NG Shipyards maakt deel uit van het noordelijk maritiem cluster maar opereert onafhankelijk van de grotere werven in Groningen, Friesland en Drenthe. ‘Wij hebben alles in eigen huis, ook de engineers die de ontwerpen doen’, zegt Keizer. ‘Dat willen we zo omdat we grip willen houden op het hele proces van de bouw van een schip.’
Keizer kreeg bekendheid als mede-bouwer van de Ecolution, het superduurzame zeilschip van de in 2014 overleden astronaut Wubbo Ockels. Binnen NG Shipyards is Keizer zelf is één van de innovatoren. Zijn visie op vernieuwen is een eenvoudige: ‘Je bouwt een schip, de volgende maak je iets beter, weer een volgende nog iets beter. Het is een continu proces.’
Keizer doet zichzelf misschien wat te kort met die visie, want NG Shipyards komt ook met verrassende, niet eerder toegepaste vindingen. Zoals een romp van een crewtender voor de windparken die de snelheid van een monohull combineert met de stabiliteit van een catamaran. Monomaran noemt NG Shipyards het ontwerp.

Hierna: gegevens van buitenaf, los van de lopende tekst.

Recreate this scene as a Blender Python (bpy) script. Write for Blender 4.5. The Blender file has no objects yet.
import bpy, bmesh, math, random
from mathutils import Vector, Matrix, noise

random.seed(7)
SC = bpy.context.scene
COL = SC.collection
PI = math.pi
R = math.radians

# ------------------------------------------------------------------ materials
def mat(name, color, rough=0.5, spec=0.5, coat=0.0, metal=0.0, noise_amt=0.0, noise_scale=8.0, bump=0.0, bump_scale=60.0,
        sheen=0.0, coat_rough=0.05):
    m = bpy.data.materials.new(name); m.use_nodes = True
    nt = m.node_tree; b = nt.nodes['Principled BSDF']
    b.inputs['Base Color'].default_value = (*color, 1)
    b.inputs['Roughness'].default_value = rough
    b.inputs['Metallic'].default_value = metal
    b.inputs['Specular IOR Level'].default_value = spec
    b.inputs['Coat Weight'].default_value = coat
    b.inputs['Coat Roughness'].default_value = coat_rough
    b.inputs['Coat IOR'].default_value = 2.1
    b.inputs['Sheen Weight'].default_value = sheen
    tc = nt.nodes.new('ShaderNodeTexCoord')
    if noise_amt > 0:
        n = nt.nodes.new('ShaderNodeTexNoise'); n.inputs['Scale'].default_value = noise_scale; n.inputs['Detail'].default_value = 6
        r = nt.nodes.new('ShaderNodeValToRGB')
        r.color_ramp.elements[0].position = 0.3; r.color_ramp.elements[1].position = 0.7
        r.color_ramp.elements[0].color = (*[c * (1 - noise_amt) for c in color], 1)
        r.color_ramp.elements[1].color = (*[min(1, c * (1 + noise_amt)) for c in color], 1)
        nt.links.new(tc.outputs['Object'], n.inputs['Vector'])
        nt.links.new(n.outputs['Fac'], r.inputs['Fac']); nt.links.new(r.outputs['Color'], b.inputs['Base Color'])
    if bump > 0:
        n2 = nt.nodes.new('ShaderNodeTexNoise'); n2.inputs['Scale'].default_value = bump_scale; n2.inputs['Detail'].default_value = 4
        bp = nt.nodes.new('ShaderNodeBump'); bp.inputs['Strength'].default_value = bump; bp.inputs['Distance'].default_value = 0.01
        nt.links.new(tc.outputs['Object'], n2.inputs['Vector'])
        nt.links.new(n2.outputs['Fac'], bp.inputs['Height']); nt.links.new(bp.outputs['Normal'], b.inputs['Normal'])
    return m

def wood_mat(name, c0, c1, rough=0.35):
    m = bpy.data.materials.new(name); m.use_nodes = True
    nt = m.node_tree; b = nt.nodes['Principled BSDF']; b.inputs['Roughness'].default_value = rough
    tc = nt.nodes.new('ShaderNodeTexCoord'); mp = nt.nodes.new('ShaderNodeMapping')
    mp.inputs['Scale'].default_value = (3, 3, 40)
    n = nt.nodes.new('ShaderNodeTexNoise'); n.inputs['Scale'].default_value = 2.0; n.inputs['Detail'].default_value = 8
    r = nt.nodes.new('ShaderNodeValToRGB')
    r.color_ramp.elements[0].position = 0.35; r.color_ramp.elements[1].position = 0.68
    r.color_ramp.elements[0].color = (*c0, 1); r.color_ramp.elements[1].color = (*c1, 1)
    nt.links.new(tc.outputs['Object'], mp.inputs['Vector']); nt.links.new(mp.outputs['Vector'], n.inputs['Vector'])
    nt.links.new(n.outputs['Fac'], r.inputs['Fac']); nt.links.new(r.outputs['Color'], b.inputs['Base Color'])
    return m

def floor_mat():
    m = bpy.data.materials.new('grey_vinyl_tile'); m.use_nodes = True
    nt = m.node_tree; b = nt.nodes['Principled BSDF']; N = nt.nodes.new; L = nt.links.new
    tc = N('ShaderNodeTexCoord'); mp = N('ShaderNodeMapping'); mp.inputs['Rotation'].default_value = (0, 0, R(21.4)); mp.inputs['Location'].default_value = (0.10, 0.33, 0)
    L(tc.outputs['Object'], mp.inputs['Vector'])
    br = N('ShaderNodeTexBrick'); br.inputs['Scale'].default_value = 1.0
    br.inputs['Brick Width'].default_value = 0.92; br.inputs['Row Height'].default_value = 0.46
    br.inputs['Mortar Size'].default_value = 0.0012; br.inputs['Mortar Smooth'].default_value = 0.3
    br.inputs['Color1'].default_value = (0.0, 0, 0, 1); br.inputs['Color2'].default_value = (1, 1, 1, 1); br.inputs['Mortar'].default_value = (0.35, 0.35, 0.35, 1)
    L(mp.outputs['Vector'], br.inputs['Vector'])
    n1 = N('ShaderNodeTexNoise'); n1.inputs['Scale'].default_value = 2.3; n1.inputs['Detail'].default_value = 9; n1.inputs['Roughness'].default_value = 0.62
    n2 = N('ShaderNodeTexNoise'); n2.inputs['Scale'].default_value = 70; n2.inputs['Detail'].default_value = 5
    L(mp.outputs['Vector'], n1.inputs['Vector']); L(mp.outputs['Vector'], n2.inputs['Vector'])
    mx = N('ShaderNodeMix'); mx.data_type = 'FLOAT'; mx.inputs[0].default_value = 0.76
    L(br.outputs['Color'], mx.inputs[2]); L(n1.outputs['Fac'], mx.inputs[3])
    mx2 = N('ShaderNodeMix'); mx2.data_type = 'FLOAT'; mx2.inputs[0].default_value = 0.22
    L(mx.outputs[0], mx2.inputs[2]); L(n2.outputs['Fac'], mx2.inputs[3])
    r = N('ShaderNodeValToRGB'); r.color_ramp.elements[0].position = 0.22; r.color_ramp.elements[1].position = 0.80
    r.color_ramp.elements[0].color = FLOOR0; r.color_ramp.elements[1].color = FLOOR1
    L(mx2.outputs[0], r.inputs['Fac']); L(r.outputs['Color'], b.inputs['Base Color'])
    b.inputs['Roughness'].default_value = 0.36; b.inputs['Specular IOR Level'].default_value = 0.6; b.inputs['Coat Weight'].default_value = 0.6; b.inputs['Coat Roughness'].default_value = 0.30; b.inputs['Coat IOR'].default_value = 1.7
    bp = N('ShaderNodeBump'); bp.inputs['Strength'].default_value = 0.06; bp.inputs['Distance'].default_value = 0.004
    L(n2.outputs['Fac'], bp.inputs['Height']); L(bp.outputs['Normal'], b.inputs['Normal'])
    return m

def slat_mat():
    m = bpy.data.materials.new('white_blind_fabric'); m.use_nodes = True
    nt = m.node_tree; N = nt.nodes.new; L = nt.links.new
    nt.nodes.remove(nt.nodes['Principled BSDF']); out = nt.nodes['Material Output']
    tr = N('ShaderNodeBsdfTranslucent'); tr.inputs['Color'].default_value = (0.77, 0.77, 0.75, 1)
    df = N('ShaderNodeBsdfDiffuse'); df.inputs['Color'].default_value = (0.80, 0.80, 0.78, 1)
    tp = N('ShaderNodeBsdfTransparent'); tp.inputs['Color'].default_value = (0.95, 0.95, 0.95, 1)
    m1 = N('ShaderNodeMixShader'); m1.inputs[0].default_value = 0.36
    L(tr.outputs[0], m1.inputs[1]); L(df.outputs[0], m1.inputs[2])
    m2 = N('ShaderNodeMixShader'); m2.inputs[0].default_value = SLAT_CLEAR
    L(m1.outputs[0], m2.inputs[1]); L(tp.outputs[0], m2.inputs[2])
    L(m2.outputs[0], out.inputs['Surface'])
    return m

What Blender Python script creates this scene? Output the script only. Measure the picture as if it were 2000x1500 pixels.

Over vijf jaar wordt waterstof grootschalig in de scheepvaart gebruikt
Albert Keizer - NG Shipyards
Keizer: ‘Het is volledig nieuw en echt revolutionair. Het eerste schip gaat in december varen, het tweede volgend jaar. Waar de schepen die nu worden ingezet tot 1,6 meter golfhoogte veilig met de neus aan de windmolen kunnen blijven, kan ons schip 2,5 meter hoge golven aan. Dat scheelt zestig inzetdagen per jaar.’
Maar als het gaat over de volgende generatie schepen, dan gaat het ook bij NG Shipyards toch vooral over toepassen van alternatieve brandstoffen. De visie van Keizer hierop is helder: ‘Voor onze maat schepen zal elektrische voortstuwing het belangrijkst worden. Maar we gaan eerst naar hybride en zodra het kan gaan we ook andere energiebronnen zoals waterstof of methanol toepassen.’
‘Ik verwacht dat waterstof binnen vijf jaar op grotere schaal toegepast wordt. De prijs zakt en zal binnenkort kunnen concurreren met fossiele brandstoffen. Wij zijn er in elk geval technisch klaar voor.’